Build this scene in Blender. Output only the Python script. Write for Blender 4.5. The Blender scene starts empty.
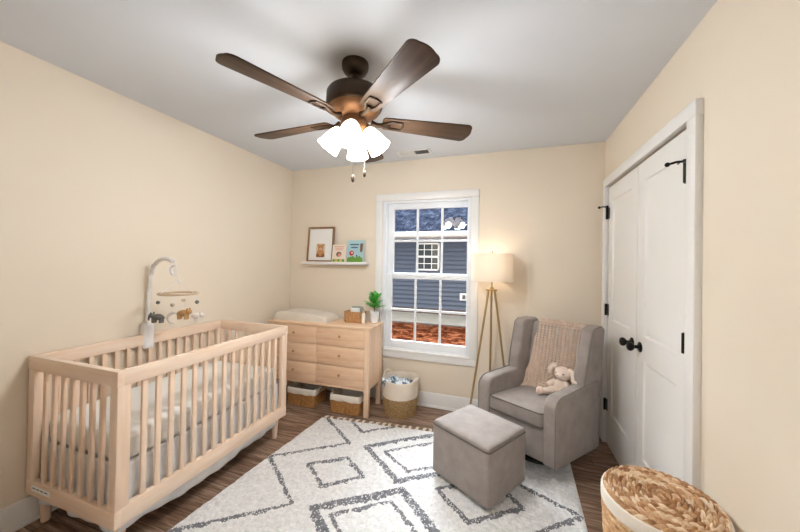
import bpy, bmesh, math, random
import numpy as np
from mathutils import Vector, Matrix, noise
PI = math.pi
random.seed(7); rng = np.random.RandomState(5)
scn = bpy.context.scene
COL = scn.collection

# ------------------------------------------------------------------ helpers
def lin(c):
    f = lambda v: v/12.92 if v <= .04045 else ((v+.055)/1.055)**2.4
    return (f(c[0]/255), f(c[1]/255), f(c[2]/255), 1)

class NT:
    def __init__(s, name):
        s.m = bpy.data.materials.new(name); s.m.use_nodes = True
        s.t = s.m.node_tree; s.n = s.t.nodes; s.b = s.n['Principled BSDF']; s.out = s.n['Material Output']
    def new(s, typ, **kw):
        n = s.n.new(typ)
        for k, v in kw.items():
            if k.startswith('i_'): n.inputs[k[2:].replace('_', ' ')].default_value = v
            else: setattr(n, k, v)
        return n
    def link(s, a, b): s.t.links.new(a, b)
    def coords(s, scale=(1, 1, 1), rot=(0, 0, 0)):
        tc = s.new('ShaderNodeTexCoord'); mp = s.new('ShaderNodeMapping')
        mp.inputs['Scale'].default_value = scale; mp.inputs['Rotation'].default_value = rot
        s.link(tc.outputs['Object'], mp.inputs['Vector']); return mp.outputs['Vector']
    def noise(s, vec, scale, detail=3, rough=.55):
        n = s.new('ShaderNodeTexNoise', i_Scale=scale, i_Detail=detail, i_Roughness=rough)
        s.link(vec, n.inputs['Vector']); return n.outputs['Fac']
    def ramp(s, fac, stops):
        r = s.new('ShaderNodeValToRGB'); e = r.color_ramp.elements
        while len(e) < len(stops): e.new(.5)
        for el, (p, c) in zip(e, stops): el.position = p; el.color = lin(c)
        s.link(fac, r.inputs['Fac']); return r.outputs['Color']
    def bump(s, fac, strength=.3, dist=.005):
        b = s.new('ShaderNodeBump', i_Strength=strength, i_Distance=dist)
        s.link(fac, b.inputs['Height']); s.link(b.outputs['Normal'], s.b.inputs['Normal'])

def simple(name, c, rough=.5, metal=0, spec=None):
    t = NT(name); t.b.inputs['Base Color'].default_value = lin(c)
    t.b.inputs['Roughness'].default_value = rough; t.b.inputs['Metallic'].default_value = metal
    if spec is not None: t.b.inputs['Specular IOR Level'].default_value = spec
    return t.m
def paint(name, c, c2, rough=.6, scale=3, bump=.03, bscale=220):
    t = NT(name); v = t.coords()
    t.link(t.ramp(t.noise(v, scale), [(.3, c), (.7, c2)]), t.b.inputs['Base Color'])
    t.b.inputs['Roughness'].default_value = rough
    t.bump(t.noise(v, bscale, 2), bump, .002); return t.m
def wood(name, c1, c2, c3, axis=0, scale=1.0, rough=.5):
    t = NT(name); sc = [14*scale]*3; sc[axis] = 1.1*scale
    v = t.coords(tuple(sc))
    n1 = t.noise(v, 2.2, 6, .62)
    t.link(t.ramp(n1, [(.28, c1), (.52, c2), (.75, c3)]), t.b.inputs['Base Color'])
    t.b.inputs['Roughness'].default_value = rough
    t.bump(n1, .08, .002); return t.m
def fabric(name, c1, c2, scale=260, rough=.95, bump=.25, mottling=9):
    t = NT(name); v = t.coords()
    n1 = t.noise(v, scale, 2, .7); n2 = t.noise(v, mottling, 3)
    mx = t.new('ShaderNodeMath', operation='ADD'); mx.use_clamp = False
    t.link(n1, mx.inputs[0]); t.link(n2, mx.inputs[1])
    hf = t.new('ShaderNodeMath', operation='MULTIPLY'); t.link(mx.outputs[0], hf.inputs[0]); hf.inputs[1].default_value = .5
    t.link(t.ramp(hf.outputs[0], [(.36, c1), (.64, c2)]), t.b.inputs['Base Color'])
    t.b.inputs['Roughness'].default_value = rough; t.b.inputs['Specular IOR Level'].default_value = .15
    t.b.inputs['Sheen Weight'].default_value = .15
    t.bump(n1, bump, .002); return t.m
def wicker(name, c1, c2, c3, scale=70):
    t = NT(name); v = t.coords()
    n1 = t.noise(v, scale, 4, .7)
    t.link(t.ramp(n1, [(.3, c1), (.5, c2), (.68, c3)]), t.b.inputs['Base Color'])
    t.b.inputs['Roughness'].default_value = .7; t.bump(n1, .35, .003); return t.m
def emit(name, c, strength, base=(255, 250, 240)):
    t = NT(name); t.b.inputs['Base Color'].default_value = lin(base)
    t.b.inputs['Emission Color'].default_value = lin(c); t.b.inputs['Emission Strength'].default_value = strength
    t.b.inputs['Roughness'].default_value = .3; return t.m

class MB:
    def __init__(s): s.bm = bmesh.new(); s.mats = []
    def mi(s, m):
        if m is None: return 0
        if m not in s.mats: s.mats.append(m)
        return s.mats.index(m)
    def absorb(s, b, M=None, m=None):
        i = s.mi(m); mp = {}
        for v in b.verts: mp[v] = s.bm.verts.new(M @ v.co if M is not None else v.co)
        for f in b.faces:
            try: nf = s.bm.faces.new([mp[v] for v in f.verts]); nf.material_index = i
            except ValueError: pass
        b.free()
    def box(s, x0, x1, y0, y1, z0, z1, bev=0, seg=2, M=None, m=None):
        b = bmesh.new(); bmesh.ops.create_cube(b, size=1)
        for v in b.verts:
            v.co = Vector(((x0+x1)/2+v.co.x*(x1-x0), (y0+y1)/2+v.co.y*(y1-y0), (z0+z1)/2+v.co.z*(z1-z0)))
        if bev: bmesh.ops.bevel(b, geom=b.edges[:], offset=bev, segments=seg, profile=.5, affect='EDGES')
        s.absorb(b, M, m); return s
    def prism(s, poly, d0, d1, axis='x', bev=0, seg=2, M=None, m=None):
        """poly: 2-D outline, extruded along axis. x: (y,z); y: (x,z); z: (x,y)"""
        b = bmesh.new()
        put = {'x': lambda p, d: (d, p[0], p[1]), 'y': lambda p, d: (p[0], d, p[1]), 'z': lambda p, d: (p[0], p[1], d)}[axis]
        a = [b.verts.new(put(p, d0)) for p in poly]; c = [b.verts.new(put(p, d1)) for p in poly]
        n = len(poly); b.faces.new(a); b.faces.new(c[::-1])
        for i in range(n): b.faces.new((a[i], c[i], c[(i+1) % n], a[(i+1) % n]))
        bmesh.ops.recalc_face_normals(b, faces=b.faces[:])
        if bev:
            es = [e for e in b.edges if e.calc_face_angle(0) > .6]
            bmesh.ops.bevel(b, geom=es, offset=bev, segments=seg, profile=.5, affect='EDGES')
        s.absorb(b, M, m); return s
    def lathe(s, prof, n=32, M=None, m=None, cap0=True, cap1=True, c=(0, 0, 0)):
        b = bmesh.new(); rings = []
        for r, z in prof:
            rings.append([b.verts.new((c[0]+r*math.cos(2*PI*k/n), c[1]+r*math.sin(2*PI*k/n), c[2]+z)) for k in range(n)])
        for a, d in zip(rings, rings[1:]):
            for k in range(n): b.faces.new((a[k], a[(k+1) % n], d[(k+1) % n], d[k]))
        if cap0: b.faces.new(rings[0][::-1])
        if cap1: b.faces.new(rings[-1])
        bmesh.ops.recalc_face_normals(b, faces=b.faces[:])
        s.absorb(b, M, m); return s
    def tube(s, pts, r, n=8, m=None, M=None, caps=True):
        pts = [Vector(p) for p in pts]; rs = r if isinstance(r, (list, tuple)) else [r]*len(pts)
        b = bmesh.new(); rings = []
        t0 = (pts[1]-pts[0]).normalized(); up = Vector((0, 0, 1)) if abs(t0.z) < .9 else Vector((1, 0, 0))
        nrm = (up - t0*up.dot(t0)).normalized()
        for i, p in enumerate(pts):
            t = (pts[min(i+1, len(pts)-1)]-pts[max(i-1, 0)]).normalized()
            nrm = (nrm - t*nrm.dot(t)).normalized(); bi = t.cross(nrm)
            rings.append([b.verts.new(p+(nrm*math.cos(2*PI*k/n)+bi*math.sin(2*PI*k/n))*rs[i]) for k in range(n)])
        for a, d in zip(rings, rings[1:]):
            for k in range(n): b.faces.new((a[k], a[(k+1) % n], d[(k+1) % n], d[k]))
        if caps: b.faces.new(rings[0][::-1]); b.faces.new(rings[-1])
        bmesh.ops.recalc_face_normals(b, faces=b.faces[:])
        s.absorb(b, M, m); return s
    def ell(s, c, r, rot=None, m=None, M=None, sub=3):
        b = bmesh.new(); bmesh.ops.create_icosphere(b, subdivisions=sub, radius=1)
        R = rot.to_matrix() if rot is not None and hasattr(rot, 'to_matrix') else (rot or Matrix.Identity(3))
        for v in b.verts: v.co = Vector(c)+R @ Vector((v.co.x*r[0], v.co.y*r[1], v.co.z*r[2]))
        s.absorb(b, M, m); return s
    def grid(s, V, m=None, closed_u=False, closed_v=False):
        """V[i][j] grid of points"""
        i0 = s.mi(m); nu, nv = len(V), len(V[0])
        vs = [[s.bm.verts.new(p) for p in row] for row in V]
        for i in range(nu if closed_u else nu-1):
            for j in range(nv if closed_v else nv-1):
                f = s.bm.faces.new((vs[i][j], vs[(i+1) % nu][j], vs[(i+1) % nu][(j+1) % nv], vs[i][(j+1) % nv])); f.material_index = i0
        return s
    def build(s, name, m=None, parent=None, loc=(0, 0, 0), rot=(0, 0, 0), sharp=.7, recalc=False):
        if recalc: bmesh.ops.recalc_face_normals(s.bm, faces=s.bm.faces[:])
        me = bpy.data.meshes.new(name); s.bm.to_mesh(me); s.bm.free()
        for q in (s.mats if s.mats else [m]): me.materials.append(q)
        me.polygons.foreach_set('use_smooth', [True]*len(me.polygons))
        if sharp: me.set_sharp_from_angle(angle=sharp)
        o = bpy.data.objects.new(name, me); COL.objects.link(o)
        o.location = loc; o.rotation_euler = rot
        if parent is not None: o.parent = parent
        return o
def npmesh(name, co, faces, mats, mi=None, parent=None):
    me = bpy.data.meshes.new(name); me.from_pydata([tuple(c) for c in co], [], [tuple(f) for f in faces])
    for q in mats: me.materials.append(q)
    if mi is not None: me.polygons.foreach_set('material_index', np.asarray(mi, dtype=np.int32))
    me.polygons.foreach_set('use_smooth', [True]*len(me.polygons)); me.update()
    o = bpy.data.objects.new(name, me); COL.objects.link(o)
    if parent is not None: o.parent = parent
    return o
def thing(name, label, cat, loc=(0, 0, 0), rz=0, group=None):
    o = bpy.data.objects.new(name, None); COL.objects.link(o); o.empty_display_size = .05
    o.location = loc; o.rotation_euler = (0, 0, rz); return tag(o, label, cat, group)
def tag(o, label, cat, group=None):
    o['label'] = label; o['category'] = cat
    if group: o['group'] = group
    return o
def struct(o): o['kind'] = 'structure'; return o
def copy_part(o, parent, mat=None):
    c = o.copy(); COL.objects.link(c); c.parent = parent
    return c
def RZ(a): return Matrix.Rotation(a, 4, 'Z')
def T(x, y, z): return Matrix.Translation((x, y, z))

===

## What is expected
Starting at the top of the listing above, reproduce each line up to and including the one with "COL = scn.collection"; omit the pictures.

## Output
Build this scene in Blender. Output only the Python script. Write for Blender 4.5. The Blender scene starts empty.
import bpy, bmesh, math, random
import numpy as np
from mathutils import Vector, Matrix, noise
PI = math.pi
random.seed(7); rng = np.random.RandomState(5)
scn = bpy.context.scene
COL = scn.collection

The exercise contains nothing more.